Thursday, July 21, 2011

Sullivan Ballou: A Model for Fatherhood

Sullivan Ballou died on this day in 1861 from a wound received at The First Battle of Bull Run.  He has become famous for his letter to his wife Sarah, which he wrote the week before.  It is read by Liam Clancy in the video above and stands out as a marvelous example of the power of the written word.  Ken Burns brought it to the country's attention when he had it read aloud in his PBS Civil War documentary.

What Sullivan Ballou expresses to his wife is his undying love for her and their children but also the rightness of giving his life for what he believes in.  Although he was a Union soldier, and my sympathies are definitely with the Confederacy, his decision transcends "sides".  He was fighting for what he believed to be the greater good.  Though he longed to see his boys grow into "honorable manhood", he chose to risk his life.  

In "The Family Has Lost Its Head", an article in Fatherhood and the Family, Ed Willock explains it this way:

"There is a normal tension between the man and wife in regard to the question of the common good.  It is the kind of tension that makes for balance.  The woman will usually place the good of her family first.  For her to do so is normal.  The man, if he is truly head of the family, realizes that his family's well-being depends upon the common good and thus will make the common good the first end of his work."

Sullivan Ballou epitomized this kind of headship.  I am grateful for his example.  I believe that there were many men like him at the time of the Civil War because our country was populated by families with a traditional understanding of marriage.   Today, those examples are few but needed so desperately.

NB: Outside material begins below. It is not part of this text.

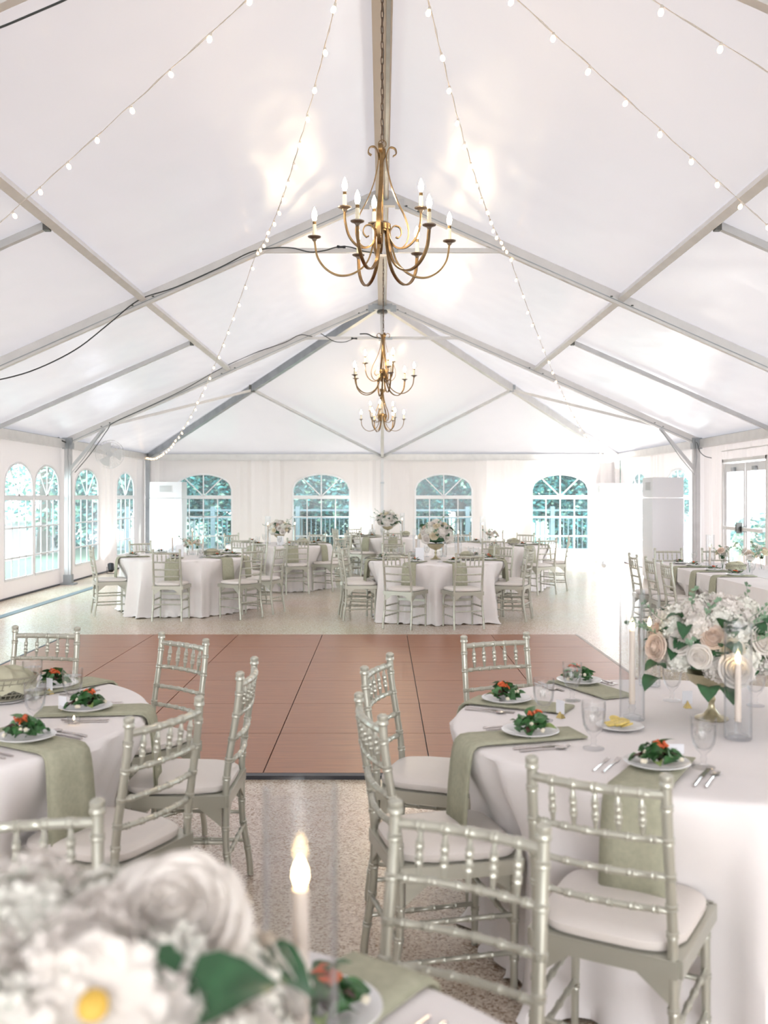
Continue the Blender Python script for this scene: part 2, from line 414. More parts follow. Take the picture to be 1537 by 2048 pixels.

Mr. Willock points this out admirably:

"The constant and endless regard of today's good husband for the well-being of his family, so that he saves from the time of their birth for the education of his children, while his neighbor's children starve, or while his local political system grows corrupt, or his Faith goes unchampioned, or his brother is exploited, is a sign of the times.  It is goodness measured by the standard of the wife, and thus she is the actual head of the family.  This is not good headship measured by any objective standard.  Such a father may leave an inheritance of wealth to his sons, whereas what they need most is masculine virtue lived out for their emulation."